Bloomberg has applied to the Global Legal Entity Identifier Foundation (GLEIF) to become a local operating unit (LOU) of the Global LEI System (GLEIS).

By submitting this application, Bloomberg moves to the candidate stage of the LOU accreditation process and joins an existing network of LOU’s monitored by GLEIF.

Peter Warms, senior manager of fixed income, symbology and entity content at Bloomberg, says: “Participation in the GLEIS is a natural extension of our experience with open identifiers, data quality and entity data management.”

An LOU is responsible for issuing a Legal Entity Identifier (LEI), which are “increasingly required to uniquely identify counterparties within reports submitted to regulatory authorities”.

The LEI provides public “business card” information such as: legal name, address, country of formation, legal form, business registry information and status codes.
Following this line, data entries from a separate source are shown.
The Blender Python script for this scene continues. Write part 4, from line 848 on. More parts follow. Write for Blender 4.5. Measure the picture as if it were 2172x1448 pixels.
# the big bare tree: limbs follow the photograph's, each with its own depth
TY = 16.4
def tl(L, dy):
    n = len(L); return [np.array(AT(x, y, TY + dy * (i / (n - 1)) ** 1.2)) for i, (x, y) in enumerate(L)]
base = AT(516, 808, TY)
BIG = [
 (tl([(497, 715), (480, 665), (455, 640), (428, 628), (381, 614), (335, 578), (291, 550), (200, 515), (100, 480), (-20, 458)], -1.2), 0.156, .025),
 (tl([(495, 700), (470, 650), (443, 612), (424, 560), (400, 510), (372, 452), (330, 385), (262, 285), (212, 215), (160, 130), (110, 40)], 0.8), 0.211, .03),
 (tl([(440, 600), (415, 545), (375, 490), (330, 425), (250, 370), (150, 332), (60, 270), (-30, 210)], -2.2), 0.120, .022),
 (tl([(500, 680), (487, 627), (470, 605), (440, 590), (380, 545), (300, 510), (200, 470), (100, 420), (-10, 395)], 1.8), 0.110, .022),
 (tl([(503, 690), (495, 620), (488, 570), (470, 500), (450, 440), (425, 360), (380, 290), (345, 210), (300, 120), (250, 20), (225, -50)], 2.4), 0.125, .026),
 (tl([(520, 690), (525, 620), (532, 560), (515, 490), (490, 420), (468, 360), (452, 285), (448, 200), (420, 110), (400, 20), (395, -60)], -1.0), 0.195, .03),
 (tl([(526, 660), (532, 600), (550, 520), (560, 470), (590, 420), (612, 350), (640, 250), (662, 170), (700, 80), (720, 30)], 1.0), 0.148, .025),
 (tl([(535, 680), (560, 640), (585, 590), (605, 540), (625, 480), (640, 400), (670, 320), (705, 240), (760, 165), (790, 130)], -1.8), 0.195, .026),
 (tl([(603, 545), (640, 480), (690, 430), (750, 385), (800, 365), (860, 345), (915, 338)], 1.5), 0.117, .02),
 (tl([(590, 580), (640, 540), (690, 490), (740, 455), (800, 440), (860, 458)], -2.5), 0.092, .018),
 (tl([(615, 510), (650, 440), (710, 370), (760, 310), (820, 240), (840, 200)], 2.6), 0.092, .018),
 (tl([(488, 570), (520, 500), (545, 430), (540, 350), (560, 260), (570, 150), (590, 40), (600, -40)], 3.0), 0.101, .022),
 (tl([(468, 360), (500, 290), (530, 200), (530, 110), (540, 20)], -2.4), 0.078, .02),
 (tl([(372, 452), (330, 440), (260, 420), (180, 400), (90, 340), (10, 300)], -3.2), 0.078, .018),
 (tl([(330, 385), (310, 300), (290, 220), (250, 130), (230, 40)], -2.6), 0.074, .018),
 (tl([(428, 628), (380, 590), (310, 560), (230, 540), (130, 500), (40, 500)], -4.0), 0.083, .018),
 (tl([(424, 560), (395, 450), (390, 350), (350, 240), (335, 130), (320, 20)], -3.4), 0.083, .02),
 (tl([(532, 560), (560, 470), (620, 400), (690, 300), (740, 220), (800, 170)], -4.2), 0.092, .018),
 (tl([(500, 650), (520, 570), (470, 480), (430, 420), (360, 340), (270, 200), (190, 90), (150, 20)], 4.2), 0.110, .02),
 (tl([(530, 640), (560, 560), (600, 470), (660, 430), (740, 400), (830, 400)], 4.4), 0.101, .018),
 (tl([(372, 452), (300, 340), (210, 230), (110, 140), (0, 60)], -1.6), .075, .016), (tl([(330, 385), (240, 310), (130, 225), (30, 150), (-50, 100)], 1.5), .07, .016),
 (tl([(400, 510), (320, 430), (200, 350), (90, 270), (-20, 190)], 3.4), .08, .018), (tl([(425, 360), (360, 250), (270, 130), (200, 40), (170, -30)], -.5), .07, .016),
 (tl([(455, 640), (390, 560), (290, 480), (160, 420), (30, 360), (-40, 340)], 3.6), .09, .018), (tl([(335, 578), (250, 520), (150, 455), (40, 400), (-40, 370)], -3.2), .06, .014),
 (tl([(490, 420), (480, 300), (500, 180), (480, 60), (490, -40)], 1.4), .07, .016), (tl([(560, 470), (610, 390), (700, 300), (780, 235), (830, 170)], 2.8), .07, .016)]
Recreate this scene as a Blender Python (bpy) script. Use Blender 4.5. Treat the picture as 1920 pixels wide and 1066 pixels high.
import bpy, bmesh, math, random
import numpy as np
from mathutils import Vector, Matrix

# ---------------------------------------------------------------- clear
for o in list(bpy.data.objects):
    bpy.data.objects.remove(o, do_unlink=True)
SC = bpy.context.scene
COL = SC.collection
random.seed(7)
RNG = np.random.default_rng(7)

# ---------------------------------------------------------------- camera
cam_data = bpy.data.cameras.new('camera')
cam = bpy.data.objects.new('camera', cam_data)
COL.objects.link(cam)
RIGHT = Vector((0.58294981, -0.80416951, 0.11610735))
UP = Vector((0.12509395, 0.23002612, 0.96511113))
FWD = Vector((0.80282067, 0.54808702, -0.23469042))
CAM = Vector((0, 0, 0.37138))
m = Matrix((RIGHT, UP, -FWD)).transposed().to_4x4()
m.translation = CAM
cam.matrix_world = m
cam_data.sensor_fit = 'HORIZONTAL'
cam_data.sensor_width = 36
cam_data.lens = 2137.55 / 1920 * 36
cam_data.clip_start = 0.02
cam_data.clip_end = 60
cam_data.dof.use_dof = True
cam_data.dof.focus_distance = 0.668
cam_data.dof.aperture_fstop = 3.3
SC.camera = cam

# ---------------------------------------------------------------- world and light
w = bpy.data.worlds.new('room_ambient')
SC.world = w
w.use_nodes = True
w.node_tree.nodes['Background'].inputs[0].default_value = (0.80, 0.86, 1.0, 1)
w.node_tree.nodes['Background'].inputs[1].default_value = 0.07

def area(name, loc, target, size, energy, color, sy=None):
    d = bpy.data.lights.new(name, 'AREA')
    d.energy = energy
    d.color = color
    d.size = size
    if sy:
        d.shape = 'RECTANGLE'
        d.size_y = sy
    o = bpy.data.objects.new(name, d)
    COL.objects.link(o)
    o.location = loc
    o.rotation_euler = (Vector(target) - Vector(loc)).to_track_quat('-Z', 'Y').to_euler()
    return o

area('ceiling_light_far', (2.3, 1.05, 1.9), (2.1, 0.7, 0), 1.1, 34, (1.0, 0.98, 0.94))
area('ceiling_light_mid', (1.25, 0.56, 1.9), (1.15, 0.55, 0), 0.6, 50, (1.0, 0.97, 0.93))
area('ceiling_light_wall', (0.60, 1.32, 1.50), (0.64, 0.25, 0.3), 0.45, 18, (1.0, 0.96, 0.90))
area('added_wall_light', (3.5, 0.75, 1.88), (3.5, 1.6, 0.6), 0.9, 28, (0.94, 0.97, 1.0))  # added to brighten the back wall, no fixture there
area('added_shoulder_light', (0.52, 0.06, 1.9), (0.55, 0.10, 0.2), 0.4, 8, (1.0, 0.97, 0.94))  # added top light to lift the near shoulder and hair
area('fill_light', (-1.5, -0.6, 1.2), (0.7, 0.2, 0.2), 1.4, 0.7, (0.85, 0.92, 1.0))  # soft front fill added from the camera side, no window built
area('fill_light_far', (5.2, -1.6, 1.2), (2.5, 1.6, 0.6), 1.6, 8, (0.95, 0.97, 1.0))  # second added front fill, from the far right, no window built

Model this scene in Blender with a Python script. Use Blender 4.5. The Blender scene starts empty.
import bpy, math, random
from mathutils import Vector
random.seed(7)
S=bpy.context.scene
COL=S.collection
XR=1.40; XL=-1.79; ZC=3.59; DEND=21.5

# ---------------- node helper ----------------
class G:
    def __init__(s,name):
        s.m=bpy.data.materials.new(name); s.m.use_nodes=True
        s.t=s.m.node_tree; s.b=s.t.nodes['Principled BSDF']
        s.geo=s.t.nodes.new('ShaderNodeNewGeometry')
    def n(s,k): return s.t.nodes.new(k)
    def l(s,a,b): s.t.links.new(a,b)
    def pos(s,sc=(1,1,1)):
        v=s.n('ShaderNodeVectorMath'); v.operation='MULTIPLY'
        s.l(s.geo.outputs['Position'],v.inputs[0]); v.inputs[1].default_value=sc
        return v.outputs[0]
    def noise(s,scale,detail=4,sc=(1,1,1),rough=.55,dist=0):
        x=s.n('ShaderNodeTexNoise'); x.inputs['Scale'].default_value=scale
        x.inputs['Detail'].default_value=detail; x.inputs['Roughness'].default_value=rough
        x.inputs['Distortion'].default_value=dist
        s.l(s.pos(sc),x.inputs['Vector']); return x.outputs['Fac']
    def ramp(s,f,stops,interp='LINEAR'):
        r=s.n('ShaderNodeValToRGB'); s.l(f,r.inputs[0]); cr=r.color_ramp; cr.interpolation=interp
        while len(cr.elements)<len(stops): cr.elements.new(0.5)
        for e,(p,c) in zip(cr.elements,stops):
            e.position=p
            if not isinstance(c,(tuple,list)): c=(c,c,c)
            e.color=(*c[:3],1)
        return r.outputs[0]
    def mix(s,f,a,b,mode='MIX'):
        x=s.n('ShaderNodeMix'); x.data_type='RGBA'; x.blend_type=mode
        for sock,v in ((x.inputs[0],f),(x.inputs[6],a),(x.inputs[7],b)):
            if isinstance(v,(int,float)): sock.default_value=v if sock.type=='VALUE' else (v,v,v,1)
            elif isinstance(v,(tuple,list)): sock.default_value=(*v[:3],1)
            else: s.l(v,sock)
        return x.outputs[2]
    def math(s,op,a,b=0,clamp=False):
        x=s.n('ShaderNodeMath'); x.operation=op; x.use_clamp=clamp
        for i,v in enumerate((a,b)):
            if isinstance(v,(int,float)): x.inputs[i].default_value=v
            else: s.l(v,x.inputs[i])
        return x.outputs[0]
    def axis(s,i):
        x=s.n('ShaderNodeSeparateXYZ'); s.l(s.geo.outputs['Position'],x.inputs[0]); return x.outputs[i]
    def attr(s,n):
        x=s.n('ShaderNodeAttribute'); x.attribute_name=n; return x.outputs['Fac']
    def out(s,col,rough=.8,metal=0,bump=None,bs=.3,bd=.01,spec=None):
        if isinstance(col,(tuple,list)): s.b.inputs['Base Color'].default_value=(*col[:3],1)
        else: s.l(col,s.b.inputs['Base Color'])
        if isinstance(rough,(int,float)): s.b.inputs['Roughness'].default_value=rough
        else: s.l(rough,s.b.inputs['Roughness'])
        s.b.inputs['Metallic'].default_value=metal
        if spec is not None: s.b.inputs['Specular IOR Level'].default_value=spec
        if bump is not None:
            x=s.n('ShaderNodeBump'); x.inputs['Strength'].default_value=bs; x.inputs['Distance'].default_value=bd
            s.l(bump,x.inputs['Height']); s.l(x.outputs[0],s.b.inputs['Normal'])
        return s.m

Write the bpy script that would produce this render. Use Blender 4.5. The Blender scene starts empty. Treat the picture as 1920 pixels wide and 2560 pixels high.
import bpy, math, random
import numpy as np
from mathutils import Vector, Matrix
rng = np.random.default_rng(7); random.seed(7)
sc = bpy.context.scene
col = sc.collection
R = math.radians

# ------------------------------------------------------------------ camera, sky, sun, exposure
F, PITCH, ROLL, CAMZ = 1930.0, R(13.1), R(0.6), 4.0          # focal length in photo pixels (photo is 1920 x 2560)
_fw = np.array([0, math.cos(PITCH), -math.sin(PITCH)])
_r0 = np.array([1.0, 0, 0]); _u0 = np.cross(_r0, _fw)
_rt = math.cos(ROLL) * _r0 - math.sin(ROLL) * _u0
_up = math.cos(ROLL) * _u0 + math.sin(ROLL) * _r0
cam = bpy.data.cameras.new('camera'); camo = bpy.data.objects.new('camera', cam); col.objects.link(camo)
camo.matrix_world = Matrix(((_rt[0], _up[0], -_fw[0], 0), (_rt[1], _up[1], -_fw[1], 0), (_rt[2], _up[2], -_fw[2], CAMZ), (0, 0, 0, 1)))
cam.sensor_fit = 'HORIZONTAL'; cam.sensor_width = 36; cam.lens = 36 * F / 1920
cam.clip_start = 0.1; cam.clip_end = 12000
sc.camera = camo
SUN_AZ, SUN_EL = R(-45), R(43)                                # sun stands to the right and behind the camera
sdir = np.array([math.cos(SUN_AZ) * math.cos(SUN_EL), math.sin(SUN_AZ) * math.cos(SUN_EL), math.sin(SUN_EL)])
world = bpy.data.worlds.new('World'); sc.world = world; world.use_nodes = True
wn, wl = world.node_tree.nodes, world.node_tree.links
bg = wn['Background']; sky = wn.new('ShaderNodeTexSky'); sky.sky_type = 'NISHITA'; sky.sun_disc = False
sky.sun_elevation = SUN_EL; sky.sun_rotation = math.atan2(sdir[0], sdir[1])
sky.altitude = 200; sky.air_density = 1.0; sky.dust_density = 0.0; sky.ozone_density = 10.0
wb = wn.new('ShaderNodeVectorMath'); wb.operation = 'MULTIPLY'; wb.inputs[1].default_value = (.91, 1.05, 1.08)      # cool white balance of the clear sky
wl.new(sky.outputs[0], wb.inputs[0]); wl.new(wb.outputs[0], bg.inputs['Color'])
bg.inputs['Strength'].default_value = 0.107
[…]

Bloomberg says it’s seeking to provide its entity data management “expertise and resources” to support the future growth of this system.

Opus’ creation

In a separate announcement, regulatory Software-as-a-Service (SaaS) technology firm Opus has published its analysis on LEI. This was via Alacra, its know your customer (KYC) and reference data management platform for financial institutions.

The key points include:

  • Only 13% of the “universe” of almost 250,000 listed, rated, and regulated financial market entities have LEIs.
  • Overall lapse rate has increased to 27% from 24% in January.
  • Of the seventeen largest regulators in the G-20 and/or EU, BaFin (Germany) is the only regulator with LEIs assigned to more than 50% of entities.
Alan Samuels, Alacra Reference Data Services

Alan Samuels, Alacra Reference Data Services

Alan Samuels, vice-president of Alacra Reference Data Services, says: “Market participants understand the value of the LEI, yet the banks we’ve analysed only requested LEIs for 5-15% of their own corporate hierarchies, which is very disappointing.

“Hedge funds are in the same boat, with only 42% of the top 200 global hedge funds having requested an LEI.”

He adds: “The overall lapse rate is also something that needs to be tracked carefully – while 20,000 new LEIs have been issued in the last quarter, around 15,000 have not been renewed.”

According to Alacra, since LEI registration began in 2012, around 430,000 LEIs have been assigned. In the last quarter, the LOUs issued just over 20,000 new LEIs.

Issuance continues to be driven by a small number of LOUs, with over 85% of the new LEIs issued by four LOUs: GMEI (US), WM Datenservice (Germany), London Stock Exchange and Unione Italiana per le Camere di Commercio, Industria, Artigianato e Agricoltura (Italy).


GLEIF was established by the Financial Stability Board in June 2014, and is a not-for-profit organisation created to support the implementation and use of LEI.

LEI is a unique 20-character alphanumeric code based on the ISO 17442 standard developed by the International Organization of Standardization, which is assigned to legal entities that are counterparties to financial transactions.

The LEI code itself is “neutral, with no embedded intelligence or country codes which would create unnecessary complexity for users”.